**Problem description**
Copy nothing but the lines below running from the line containing "Write part 2" through the line containing "simple_wall('wall_front', 'grey wall", both end lines included.

--- BEGIN ---

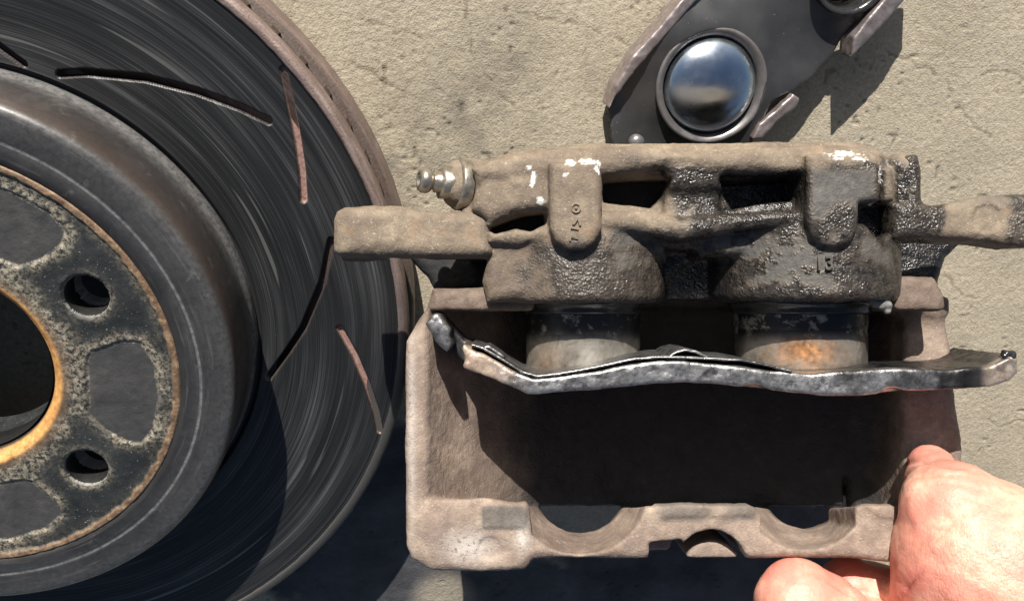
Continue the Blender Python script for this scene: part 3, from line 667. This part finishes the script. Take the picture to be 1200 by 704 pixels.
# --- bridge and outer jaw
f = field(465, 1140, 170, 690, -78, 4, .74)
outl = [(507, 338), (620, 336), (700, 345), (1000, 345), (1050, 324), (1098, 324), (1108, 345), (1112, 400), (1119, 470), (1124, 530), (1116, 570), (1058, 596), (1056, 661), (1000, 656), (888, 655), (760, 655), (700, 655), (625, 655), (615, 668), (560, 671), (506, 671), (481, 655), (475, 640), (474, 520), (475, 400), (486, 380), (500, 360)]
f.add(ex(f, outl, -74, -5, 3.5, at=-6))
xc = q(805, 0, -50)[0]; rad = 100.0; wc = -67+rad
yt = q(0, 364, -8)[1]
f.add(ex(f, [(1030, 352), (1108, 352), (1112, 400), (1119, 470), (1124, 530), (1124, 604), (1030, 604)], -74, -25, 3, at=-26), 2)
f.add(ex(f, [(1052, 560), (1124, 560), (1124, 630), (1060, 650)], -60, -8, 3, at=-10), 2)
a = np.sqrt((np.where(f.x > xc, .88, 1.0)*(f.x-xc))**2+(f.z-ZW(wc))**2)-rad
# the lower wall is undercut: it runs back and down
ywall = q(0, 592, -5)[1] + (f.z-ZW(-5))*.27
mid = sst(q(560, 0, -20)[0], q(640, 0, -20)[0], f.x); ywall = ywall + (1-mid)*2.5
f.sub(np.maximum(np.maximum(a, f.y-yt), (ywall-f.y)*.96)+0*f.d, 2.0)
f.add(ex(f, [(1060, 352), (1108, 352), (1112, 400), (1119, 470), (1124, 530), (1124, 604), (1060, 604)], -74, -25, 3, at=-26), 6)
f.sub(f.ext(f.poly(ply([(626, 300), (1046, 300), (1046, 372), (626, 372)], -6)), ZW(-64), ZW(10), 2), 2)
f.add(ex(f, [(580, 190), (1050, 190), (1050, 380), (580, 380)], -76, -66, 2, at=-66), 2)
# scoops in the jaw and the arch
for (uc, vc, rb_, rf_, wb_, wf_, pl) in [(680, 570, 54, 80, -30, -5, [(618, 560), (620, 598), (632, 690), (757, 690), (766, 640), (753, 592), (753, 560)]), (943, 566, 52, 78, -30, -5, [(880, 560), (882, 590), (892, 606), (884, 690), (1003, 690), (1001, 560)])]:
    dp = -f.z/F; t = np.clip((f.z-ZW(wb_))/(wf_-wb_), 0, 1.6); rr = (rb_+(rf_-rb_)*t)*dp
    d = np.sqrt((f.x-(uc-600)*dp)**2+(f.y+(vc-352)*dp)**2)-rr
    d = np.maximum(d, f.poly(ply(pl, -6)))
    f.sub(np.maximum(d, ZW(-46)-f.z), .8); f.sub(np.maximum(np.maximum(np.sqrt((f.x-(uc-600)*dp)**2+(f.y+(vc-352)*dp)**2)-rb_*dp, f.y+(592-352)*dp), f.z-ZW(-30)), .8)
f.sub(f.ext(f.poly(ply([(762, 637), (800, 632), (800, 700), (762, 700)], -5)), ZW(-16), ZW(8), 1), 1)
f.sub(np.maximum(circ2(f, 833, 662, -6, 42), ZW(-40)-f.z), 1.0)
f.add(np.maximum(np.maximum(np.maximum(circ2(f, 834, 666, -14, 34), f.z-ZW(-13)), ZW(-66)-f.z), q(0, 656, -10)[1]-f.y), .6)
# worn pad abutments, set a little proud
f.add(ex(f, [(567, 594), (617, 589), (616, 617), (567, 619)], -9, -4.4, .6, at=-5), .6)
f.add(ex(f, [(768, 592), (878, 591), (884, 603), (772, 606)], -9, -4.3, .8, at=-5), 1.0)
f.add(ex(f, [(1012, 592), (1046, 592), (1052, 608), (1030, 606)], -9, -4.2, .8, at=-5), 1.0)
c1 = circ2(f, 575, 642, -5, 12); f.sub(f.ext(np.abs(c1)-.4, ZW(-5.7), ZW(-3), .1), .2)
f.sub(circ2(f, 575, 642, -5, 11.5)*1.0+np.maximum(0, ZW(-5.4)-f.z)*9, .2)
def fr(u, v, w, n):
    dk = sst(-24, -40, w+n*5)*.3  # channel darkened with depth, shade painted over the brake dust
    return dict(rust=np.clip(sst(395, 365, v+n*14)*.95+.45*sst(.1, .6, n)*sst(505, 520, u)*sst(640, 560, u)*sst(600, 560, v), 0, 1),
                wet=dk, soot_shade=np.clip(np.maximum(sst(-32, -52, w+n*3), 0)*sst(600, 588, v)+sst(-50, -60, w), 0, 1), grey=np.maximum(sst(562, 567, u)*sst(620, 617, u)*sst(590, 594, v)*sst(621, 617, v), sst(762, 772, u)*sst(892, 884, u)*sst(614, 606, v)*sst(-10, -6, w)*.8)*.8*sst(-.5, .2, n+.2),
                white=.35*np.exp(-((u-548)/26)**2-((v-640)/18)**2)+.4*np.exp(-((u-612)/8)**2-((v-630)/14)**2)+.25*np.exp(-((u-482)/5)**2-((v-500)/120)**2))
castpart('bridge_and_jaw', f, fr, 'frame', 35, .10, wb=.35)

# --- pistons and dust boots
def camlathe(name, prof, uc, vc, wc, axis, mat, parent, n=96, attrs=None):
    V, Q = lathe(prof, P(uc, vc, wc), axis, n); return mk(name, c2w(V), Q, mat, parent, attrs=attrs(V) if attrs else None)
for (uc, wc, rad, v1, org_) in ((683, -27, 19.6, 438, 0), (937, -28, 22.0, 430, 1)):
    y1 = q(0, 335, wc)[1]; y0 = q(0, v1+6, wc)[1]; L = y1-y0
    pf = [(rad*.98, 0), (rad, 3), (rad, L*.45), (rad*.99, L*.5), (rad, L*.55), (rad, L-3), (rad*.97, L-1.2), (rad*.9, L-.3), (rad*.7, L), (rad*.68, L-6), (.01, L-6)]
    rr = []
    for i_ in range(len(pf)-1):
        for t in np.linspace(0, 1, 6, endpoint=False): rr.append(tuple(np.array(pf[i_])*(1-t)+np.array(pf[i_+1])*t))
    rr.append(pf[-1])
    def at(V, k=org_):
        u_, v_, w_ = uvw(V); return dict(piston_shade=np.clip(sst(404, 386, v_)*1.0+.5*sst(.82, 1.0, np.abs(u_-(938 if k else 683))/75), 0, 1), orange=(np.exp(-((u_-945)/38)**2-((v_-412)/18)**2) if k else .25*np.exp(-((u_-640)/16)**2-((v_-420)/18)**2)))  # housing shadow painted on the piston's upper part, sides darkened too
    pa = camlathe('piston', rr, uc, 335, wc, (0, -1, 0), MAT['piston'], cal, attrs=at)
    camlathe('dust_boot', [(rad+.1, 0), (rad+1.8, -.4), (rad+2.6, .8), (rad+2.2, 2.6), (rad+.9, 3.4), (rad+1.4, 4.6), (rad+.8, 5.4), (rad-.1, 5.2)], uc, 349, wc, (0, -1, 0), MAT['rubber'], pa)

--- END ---
--- BEGIN ---

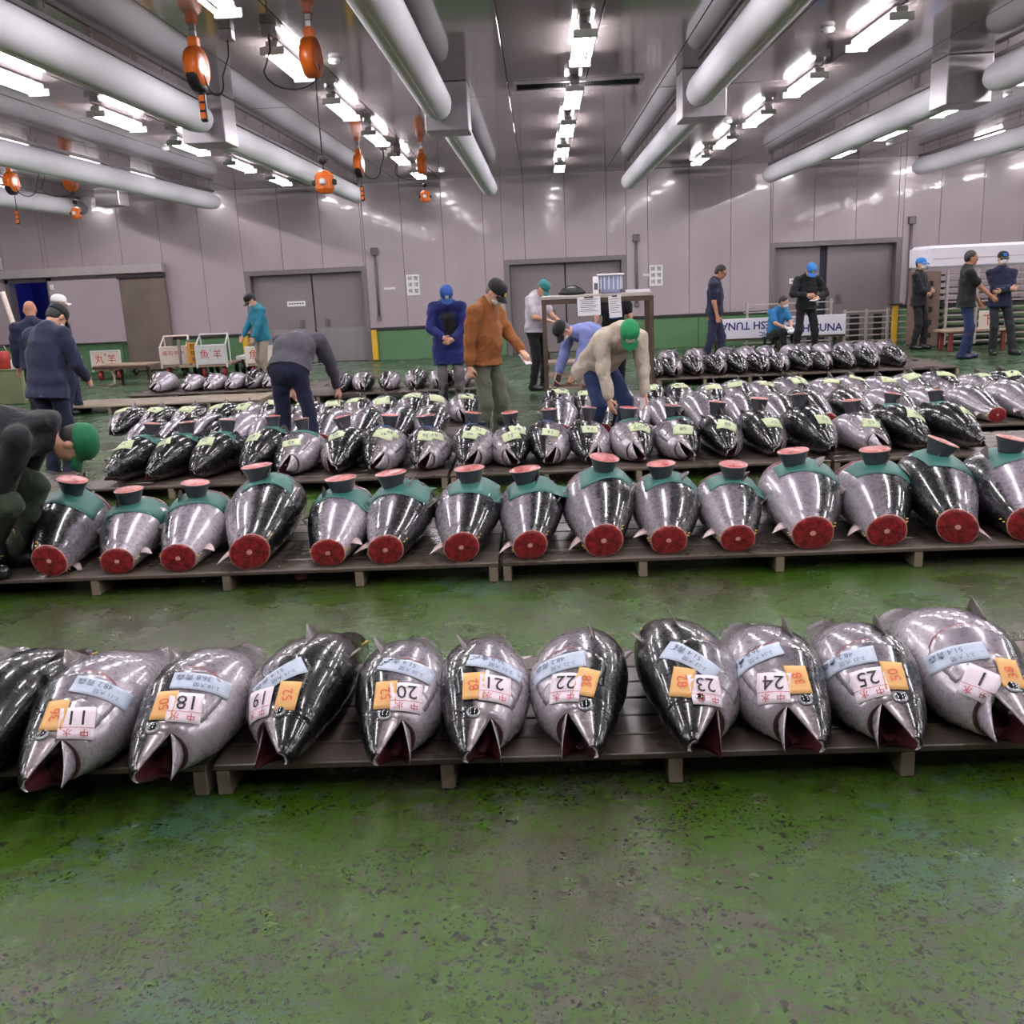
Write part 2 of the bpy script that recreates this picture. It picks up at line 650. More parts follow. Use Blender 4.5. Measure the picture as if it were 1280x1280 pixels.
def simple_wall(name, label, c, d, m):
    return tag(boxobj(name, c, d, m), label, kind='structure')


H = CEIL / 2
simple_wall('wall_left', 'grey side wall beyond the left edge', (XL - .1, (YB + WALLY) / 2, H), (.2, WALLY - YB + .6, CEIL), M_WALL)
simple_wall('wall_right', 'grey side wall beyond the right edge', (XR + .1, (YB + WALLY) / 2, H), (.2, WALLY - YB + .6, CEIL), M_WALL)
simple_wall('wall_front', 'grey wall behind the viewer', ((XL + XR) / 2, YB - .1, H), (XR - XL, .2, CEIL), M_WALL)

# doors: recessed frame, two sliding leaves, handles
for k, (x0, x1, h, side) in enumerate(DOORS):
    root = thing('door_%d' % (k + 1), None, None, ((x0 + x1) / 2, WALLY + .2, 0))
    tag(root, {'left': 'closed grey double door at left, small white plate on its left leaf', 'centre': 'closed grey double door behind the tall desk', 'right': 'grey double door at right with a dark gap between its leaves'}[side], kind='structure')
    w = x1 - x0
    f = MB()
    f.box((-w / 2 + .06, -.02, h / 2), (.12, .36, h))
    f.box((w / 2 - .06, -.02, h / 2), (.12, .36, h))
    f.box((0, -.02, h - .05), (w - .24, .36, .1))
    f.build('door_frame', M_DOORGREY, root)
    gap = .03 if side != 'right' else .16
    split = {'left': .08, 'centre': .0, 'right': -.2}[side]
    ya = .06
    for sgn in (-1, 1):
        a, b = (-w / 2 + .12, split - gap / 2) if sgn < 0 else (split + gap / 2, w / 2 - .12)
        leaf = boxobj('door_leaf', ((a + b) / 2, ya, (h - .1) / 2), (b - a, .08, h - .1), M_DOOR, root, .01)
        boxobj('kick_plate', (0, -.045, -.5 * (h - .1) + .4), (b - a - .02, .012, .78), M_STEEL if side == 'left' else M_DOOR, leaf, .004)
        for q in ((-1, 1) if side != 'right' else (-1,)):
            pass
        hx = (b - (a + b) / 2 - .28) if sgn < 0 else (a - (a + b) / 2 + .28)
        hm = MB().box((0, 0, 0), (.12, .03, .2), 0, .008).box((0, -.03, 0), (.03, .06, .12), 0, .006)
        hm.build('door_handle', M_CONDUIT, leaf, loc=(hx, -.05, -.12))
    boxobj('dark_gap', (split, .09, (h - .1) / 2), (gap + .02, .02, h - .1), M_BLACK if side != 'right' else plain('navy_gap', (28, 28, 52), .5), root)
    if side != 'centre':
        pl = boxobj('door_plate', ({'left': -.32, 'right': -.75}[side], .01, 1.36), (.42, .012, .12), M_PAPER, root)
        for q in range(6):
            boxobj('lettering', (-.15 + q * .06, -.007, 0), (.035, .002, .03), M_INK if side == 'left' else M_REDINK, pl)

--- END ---
--- BEGIN ---

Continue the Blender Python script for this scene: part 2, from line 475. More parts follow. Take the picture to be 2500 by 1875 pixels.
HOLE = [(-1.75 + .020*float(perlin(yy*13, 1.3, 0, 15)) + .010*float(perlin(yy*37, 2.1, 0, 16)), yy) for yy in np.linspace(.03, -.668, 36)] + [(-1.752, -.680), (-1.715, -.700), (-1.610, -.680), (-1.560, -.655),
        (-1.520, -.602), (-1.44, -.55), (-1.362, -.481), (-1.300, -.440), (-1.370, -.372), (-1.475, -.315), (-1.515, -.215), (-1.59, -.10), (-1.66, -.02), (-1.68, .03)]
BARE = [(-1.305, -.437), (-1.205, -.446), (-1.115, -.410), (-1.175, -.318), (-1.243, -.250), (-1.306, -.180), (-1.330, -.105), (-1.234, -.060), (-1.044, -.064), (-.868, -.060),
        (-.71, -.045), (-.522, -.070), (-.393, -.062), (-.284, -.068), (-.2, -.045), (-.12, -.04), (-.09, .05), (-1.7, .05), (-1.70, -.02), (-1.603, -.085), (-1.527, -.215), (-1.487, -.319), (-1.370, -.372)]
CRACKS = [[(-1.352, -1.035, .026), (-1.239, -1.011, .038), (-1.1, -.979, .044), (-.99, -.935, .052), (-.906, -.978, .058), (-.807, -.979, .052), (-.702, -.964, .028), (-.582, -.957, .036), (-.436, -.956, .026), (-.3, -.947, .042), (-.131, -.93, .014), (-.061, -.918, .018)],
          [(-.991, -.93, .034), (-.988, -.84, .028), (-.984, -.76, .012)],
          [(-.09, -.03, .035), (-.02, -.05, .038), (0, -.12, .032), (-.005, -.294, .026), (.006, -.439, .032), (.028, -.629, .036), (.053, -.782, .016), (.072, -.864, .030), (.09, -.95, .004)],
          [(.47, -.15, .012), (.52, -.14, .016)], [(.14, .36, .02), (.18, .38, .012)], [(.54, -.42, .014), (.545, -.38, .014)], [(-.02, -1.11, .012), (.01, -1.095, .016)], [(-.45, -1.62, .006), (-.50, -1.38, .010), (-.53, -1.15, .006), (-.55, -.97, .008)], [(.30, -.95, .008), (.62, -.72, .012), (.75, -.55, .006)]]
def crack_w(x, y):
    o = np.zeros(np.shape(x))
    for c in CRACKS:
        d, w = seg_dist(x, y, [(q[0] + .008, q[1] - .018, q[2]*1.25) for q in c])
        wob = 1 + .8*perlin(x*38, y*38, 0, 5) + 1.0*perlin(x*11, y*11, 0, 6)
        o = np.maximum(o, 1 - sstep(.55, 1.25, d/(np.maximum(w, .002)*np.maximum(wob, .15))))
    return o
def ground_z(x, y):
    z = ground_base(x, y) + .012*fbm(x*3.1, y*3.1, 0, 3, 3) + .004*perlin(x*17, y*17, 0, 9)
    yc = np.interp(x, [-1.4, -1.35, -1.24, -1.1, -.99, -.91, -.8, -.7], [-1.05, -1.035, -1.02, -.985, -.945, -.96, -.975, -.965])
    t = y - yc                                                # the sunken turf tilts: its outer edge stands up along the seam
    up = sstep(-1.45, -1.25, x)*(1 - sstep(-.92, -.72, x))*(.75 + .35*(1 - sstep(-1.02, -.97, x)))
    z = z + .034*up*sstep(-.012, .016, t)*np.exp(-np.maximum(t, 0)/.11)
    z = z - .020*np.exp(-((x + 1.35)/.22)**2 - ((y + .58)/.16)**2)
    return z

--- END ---

**Task answer**
Write part 2 of the bpy script that recreates this picture. It picks up at line 650. More parts follow. Use Blender 4.5. Measure the picture as if it were 1280x1280 pixels.
def simple_wall(name, label, c, d, m):
    return tag(boxobj(name, c, d, m), label, kind='structure')


H = CEIL / 2
simple_wall('wall_left', 'grey side wall beyond the left edge', (XL - .1, (YB + WALLY) / 2, H), (.2, WALLY - YB + .6, CEIL), M_WALL)
simple_wall('wall_right', 'grey side wall beyond the right edge', (XR + .1, (YB + WALLY) / 2, H), (.2, WALLY - YB + .6, CEIL), M_WALL)
simple_wall('wall_front', 'grey wall behind the viewer', ((XL + XR) / 2, YB - .1, H), (XR - XL, .2, CEIL), M_WALL)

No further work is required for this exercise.